27 Kasım 2009 Cuma

İği Bayramlağar


Bayram çok manasız geliyor bana. Yapamıyorum. Yani bir bayram insanı değilim. Ama bir bayram insanı gibi davranmamı isteyen ebeveynlerim var. Kaçamıyorum. Bayram insanı gibi davranınca, beceremiyorum. Beceremeyince hareketler yapmacık tabi. Sonra insanlar bana bir antipati. Onlar da haklı.
Neyse bir de ben bu bayramların sebebini düşüneyim dedim. Buldum kendimce. Şöyle olur kendileri:

Ramazan Bayramı: İnsanlar 30 gün boyunca içki içmezler. Oruç moruç. Sonra tabi bu durum insanların beynine vurur ve 3 gün çalışamazlar. Makul bir bayram ve tatil. Ben de 30 gün içki içmesem ben de bayram ilan ederim içtiğim günü kesinlikle. Hayır ben de bu bayramı içki içmeyen insanlar gibi karşılıyorum onun da nedenini bilmiyorum. Sevgi diyelim.

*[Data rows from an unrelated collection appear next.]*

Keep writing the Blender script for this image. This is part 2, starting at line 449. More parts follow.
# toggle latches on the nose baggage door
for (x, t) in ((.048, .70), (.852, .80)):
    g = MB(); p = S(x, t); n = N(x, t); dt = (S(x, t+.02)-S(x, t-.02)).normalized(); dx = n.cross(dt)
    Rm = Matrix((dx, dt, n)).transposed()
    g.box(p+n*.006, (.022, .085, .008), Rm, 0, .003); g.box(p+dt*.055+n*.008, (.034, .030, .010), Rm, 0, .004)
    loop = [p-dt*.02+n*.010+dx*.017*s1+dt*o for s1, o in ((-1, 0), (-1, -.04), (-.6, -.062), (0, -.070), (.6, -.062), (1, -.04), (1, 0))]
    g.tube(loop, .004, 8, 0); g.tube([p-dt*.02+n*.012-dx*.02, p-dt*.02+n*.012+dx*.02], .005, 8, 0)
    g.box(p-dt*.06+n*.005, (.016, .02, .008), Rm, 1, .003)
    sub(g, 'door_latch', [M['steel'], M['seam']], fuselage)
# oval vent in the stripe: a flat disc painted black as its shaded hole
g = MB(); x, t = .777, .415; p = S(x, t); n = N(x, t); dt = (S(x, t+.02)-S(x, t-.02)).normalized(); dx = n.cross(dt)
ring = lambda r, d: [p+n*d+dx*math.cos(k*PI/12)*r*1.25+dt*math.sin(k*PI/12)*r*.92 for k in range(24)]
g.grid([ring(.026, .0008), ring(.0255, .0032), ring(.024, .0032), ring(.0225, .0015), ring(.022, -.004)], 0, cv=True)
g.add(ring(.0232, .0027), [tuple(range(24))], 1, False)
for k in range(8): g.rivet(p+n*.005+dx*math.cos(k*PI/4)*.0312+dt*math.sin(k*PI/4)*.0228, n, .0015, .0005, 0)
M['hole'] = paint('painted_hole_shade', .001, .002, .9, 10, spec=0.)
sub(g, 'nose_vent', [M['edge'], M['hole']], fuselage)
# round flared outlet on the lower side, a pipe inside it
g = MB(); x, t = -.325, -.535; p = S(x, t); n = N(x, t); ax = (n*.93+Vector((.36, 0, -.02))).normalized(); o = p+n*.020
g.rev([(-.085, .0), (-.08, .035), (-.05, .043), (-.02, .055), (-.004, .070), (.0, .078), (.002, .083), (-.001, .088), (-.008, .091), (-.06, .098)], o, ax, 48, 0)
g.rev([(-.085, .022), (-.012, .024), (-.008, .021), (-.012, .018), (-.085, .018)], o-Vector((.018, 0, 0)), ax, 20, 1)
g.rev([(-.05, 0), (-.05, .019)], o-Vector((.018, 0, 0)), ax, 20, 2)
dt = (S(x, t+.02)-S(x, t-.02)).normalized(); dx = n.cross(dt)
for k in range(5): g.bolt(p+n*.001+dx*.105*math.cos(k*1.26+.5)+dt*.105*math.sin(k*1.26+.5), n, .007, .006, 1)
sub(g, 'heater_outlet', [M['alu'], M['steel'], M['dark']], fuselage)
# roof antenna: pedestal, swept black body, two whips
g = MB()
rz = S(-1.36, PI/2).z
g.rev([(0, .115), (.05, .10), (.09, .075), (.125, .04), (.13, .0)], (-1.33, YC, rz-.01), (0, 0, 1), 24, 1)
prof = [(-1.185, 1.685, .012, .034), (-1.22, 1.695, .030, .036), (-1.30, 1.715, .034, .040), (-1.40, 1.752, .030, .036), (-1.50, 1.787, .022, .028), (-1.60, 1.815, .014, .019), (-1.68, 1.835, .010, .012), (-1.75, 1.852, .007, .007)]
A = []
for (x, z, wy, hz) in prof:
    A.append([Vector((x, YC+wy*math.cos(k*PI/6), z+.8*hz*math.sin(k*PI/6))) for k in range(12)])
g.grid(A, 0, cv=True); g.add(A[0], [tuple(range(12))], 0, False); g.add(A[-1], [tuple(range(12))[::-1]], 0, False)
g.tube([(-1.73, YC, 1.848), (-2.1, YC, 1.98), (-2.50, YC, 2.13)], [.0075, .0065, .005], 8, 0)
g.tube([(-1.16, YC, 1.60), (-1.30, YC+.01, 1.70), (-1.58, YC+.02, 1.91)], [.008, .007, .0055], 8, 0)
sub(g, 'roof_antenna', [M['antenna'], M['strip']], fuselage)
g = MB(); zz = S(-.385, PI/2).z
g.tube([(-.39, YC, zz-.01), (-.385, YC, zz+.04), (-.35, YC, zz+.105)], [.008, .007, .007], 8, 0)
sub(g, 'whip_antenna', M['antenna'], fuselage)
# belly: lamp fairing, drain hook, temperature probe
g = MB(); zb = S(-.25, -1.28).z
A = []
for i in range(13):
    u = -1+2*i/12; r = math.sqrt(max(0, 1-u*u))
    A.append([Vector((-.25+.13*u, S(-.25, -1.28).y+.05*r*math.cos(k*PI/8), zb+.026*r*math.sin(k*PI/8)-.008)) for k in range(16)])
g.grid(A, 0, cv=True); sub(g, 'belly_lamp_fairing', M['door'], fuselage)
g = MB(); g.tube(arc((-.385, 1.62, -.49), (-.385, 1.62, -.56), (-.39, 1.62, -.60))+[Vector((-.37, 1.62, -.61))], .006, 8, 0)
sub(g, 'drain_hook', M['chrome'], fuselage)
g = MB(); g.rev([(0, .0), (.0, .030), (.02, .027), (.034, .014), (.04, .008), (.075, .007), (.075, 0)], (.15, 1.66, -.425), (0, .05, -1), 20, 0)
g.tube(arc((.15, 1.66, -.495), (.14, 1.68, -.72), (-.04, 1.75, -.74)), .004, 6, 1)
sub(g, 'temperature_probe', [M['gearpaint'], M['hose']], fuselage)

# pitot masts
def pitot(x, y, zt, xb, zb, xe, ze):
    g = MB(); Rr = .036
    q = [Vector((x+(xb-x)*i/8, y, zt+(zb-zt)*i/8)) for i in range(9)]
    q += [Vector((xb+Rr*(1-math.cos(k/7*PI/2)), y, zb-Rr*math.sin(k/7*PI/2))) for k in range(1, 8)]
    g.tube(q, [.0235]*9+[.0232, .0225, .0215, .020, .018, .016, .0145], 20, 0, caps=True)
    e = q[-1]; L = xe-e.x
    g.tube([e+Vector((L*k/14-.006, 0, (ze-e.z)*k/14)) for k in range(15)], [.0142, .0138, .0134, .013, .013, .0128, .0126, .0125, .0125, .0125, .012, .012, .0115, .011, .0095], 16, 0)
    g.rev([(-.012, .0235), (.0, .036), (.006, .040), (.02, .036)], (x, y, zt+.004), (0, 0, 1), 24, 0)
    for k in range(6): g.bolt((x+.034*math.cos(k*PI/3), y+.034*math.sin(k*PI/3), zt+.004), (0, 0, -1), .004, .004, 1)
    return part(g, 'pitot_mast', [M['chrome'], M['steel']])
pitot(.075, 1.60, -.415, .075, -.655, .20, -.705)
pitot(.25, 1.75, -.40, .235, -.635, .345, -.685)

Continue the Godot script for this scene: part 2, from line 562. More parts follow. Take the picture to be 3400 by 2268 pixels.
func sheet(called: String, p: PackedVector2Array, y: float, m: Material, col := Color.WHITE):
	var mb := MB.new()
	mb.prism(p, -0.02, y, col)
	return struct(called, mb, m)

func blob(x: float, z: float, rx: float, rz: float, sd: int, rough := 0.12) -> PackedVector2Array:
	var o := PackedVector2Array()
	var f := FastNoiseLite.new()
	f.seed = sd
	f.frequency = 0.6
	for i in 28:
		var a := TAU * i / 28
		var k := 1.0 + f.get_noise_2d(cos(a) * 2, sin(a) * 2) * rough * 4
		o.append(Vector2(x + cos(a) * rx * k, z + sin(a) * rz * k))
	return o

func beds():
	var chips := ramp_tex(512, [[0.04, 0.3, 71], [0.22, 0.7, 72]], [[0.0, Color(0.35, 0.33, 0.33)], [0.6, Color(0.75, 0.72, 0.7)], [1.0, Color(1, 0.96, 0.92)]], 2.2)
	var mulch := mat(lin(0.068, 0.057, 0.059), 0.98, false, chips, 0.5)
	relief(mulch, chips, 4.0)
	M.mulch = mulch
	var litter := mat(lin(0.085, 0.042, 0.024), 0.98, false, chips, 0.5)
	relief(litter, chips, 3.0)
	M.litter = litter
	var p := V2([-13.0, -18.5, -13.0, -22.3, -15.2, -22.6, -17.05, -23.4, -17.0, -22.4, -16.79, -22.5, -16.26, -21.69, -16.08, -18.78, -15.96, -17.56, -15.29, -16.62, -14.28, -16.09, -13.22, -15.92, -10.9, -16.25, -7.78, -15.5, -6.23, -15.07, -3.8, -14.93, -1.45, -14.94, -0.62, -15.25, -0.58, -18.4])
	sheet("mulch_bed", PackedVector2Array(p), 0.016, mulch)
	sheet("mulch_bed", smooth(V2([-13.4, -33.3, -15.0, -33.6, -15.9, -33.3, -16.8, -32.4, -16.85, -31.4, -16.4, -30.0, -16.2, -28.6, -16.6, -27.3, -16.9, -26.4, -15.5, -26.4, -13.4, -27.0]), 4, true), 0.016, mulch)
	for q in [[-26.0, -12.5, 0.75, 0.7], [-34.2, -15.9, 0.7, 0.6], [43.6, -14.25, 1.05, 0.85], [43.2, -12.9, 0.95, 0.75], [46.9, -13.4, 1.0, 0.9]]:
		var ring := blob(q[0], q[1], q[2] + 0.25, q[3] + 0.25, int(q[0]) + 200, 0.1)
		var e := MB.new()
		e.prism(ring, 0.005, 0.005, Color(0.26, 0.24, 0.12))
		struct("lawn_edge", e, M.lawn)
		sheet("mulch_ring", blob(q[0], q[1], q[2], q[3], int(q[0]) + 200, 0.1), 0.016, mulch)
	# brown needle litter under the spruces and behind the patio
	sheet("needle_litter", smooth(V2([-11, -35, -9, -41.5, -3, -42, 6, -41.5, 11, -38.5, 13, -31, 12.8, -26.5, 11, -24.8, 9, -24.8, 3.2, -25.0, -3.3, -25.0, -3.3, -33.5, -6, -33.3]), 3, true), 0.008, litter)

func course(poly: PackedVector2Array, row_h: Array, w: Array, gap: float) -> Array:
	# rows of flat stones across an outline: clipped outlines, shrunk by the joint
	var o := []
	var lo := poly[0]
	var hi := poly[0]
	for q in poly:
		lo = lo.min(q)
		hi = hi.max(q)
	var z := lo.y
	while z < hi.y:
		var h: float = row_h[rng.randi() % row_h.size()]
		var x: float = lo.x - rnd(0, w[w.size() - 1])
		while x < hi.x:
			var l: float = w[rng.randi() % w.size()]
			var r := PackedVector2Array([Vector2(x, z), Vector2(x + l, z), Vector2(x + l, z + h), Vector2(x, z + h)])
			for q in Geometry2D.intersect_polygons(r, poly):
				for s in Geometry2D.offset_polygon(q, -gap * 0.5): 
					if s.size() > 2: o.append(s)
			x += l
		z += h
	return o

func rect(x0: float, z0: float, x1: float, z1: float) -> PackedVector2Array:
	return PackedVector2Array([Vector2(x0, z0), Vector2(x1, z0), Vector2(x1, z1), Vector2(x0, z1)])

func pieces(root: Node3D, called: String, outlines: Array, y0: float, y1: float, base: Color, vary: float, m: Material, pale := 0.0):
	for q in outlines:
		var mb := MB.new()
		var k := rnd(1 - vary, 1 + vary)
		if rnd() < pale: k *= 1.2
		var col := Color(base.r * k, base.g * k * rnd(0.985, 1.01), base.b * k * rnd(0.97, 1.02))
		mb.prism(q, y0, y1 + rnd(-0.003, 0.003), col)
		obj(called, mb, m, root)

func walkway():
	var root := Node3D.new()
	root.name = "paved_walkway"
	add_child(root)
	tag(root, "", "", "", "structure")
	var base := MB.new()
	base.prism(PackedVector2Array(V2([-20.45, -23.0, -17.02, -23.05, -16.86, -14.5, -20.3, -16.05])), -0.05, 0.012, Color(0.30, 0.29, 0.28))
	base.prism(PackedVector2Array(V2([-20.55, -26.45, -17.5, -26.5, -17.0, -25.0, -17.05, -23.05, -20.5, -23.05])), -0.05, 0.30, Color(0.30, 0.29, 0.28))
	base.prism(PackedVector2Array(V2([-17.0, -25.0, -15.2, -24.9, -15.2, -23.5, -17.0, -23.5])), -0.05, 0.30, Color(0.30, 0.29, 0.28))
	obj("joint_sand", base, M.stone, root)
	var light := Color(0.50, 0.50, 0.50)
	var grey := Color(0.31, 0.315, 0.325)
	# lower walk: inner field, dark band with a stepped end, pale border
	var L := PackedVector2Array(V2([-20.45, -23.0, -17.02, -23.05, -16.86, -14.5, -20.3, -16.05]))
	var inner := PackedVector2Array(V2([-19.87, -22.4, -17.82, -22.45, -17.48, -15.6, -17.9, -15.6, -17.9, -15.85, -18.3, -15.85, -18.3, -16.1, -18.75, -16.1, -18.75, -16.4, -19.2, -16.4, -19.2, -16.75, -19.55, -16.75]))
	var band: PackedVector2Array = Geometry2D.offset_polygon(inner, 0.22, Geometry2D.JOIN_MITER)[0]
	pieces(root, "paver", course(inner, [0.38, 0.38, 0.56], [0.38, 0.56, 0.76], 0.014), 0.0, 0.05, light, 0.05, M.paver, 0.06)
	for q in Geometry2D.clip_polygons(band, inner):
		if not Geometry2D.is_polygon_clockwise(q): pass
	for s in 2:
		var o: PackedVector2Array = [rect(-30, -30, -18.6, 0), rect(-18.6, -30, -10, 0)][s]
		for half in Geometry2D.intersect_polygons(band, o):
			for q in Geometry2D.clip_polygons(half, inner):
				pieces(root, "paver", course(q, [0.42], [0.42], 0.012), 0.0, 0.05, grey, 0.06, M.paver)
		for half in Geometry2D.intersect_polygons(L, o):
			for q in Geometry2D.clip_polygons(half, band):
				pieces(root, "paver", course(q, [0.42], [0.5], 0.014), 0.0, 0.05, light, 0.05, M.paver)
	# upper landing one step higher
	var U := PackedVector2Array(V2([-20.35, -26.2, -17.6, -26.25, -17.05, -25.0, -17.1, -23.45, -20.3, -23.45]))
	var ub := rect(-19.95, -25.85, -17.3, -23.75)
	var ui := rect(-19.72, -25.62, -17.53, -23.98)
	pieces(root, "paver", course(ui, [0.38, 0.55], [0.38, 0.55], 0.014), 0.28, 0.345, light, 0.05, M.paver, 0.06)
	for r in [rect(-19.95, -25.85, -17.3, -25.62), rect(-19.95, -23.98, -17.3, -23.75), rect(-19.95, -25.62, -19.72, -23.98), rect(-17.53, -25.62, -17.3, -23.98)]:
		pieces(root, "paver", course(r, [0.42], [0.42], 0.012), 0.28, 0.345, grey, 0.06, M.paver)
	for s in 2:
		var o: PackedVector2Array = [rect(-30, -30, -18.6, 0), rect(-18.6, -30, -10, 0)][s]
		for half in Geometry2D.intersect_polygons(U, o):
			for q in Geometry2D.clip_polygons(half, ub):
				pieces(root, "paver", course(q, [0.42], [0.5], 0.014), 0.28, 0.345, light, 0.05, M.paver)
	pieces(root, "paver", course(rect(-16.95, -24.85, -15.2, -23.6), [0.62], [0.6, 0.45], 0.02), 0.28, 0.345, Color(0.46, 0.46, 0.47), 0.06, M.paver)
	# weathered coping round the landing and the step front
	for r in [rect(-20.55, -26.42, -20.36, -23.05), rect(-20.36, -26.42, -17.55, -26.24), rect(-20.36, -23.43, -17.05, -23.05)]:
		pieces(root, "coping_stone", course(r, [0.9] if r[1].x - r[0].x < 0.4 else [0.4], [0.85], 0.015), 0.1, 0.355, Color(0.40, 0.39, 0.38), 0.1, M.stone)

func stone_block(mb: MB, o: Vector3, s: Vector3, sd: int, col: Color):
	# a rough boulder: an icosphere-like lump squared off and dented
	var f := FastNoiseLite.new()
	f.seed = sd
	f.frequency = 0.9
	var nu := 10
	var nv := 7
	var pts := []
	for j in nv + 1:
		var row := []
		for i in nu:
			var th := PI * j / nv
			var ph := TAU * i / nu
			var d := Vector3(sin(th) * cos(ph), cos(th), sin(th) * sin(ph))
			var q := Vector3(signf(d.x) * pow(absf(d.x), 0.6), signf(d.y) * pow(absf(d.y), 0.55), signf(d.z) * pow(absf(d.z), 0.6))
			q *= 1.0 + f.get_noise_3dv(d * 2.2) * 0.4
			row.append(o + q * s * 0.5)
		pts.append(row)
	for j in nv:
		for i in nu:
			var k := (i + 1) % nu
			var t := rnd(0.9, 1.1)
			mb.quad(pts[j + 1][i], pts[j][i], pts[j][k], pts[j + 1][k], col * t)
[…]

Kurban Bayramı: Bazı rivayetlere göre birisi çocuğunu kesiyormuş da koyun inmiş havadan. Bence de böyle. Rivayetlere can-ı gönülden inanırım. Rivayete can kurban. Dediğimiz can koyunun canı oluyor. Olur mu ya böyle şey. Yani bir inanç uğruna toplu katliam. Hayır zaten günde 300-500 neyse kesiyorlar zaten yiyoruz biz de. Amaç fakirlerse bunu senede bir değil de bütün seneye yayalım. Her gün 3-5 neyse fakirlere gitsin.
Kurban bayramı için şöyle de bir problem var, olay Kabe`de tavaf, şeytan pandizlemek, beyaz giyinmek ve birbirini ezmek falan ise, bırakalım Mekke`dekiler kutlasın. Bize ne yani. Hayır bana tatil, ben tatile varım da, bana tatil zencilere değil. Olmadı. Olmuyor.
Bir de şöyle bir görüş var, hani Tanrılar bir kurban ister de insanları öldürürler sonra o insanlar vahşi olarak nitelenir. Peki bu koyunların kesilmesi tanrıların kurban istemesinden değil mi? Ben anlamadım. 21.yüzyıla geldik hala tanrıların kurban istediğine kendimizi inanıyoruz. Olacak iş değil. Olmayacak iş demek ki.